The farm has belonged to Barak Elgahi’s family for three decades, He was, he said, looking at crops withering unpicked before the Eritreans turned up. “These guys saved us, without them all this would have been wasted,” he said, while gesturing towards a field of cauliflowers where the Eritreans were working.
“I cannot thank them enough. Should they get their asylum wishes? Yes. Not just for what they are doing now, but because this country was built by people fleeing oppression. How can we turn our back on others who are facing the same thing?”
Calling the Eritreans together to express his appreciation, Mr Elgahi said: “You have come to our aid when we needed it desperately, and we are very grateful, you guys stood by us. I hope the state of Israel recognises what you have done. We here certainly do.”
Gadi Yevarkan was, until recently, one of three members of the Knesset from a sub-Saharan Africa background. He told the Eritreans and the farm manager he was visiting the farm to offer his support.
He had come to Israel at the age of seven with his Jewish family from Ethiopia, the state from which Eritrea had seceded after a bloody conflict. “We have a shared history, these men and I, some of it violent”, he said. “But that was a long time in the past and lots of people from countries which had fought against each other are now Israelis.”

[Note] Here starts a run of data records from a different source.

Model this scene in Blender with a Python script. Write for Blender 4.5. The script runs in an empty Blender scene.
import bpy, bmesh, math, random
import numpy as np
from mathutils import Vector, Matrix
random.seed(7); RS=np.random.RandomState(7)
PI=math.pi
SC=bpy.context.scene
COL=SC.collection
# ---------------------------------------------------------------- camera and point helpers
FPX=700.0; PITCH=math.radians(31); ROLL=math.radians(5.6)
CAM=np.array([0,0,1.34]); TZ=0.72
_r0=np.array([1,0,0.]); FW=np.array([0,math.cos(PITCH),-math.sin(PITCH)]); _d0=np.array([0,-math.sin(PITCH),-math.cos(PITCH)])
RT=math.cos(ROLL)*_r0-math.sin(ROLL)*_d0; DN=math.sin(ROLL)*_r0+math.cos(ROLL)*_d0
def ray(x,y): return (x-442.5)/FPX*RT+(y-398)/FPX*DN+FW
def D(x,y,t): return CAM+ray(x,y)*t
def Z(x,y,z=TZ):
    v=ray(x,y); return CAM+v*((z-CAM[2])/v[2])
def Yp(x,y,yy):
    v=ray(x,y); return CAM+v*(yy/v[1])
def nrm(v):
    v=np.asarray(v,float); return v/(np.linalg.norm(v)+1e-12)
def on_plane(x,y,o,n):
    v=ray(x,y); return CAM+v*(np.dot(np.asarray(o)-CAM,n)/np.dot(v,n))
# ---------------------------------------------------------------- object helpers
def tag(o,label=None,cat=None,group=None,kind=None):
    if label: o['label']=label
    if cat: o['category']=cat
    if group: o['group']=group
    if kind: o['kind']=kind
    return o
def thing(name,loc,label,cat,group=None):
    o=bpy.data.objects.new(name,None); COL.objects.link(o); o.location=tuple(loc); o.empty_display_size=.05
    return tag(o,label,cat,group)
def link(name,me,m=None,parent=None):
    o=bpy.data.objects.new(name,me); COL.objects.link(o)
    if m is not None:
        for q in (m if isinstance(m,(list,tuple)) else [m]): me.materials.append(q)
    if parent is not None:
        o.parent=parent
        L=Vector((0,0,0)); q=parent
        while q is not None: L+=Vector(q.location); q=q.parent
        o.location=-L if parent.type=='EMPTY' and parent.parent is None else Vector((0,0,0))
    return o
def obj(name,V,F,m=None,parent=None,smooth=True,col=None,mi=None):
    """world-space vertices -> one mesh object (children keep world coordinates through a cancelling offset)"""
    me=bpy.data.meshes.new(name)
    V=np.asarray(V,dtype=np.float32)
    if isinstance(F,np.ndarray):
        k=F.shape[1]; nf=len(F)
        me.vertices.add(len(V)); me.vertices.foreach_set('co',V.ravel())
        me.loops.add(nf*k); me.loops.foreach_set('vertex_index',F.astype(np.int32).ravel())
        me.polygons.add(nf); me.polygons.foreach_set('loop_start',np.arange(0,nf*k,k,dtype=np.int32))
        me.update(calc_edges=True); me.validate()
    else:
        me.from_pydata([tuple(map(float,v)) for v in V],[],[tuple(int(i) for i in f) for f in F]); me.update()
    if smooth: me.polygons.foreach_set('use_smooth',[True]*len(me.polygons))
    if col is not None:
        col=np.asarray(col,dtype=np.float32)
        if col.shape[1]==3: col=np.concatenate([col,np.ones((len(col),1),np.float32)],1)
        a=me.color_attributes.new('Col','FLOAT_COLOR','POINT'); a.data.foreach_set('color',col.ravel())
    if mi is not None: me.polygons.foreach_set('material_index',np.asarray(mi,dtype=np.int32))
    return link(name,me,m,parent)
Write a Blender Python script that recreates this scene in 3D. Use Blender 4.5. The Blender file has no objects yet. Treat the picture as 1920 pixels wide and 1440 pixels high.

Mr Yevarkan had served in the Israeli parliament for the Blue and White party and also Benjamin Netanyahu’s Likud before stepping down. He continued: “Israel is a not just a place for Jews. It’s for Muslims, Christians, atheists, everyone. What happened with Hamas showed the evil enemies we face.
“We need to remain united, all of us who live here, and this includes the Eritreans. These people are here now giving help where it’s most needed. And I certainly believe they have a good claim to be Israeli citizens.”
Holon Tesfoy, another Eritrean, did not want to be overoptimistic about the future. “We would like to think that applications would succeed, but also [realise] that they may fail”, he said. “But I will never go back to Eritrea. There are people from Israel being held hostage in Gaza. But in Eritrea the whole population is being held hostage by the regime, that is the reality there.”